Carl William Oveson

The following is taken from an interview by Karl Schuettler, an Ordean Middle School student.
Carl relates, “I was one week short of 15 when the Japanese bombed Pearl Harbor on December 7, 1941.” I lived in Roseau, which was in northwestern Minnesota, and my mother was glad I wasn’t old enough to enter the war.

“Gas, coffee, meat and sugar were rationed so the armed forces could have some. There were drives for war materials such as tires and tin cans. People everywhere were contributing to the war effort, and women were working in factories and flying planes.

When I was 17, in 1944, I joined the Navy. My exams were at Fort Snelling, and a friend of mine was worried he wouldn’t be let in because he had diabetes in his family, but he made it. I was sworn in on my eighteenth birthday and was sent to a nine week boot camp at Great Lakes School. This was eventually cut to seven weeks because men were needed. Here I learned how to run a ship, keep it going, and shoot 50 caliber and 20 millimeter rifles. When I was finished I was sent to a training camp in Norfolk, Virginia where I was trained on air conditioning and refrigeration. Next I was sent to California and got ready to go overseas. While there I could not leave a building, and letters I wrote were not sent for a month. A few soldiers tried to run away. The gangplank onto the ship in San Francisco (where we left from) was guarded to prevent soldiers from fleeing. There were 3,000 people on my ship, and I wondered what would happen if it started to sink. It was in a large convoy of forty ships. The convoy included two aircraft carriers and many destroyer escorts that shot at anything that was floating in case it was a mine. I thought I would be a part of an invasion of Japan. When the ship reached Midway Island, the bombing of Hiroshima was announced. At the time I didn’t know what an A-bomb was and wondered when the B-bomb would be dropped. I was sent to the Philippines for a year after the war ended, where I worked in air conditioning and refrigeration. It was hard to keep food cold there. I never saw any combat, fortunately. I received medals for the Southeast Asia Campaign and Bravery.”

When asked about his time in the Philippines he said, “I was stationed at Samar and the Tak Loban Layte.

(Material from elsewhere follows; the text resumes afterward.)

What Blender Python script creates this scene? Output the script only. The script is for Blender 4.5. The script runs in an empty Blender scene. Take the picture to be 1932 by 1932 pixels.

Tak Loban Layte is where General McArthur said “I shall return,” and I was there when he did. I often swam at the beach he came ashore on to. McArthur was a hero among the Philippinos. There were still Japanese there. Philippinos were offered cases of beer for bringing back Japanese heads.”

“I had to stand guard one night. I sat with my back to a coconut tree so nothing could sneak up on me. The area had battered piles of broken ships and nearby Japanese bunkers shot to pieces. Trees in the area were frondless and the area was completely devastated. Metal makeshift runways were pushed to the side of the area. Graveyards were built, and I had to attend funerals of people I didn’t even know.”

“After Tak Loban Layte I was sent to Luzon in the northern Philippines. During the 1,000 mile trip the ship hit a storm, and the bunk on top of mine broke and fell. I had to hold on to a pipe while the ship tipped at a forty-five degree angle. Luzon was really hot and humid. If it rained you couldn’t see across the street, and afterwards it was always dusty. Tame monkeys in the area always jumped on soldiers’ backs and took whatever they wanted from the camp. I was once working on a water cooler when one jumped on my back.”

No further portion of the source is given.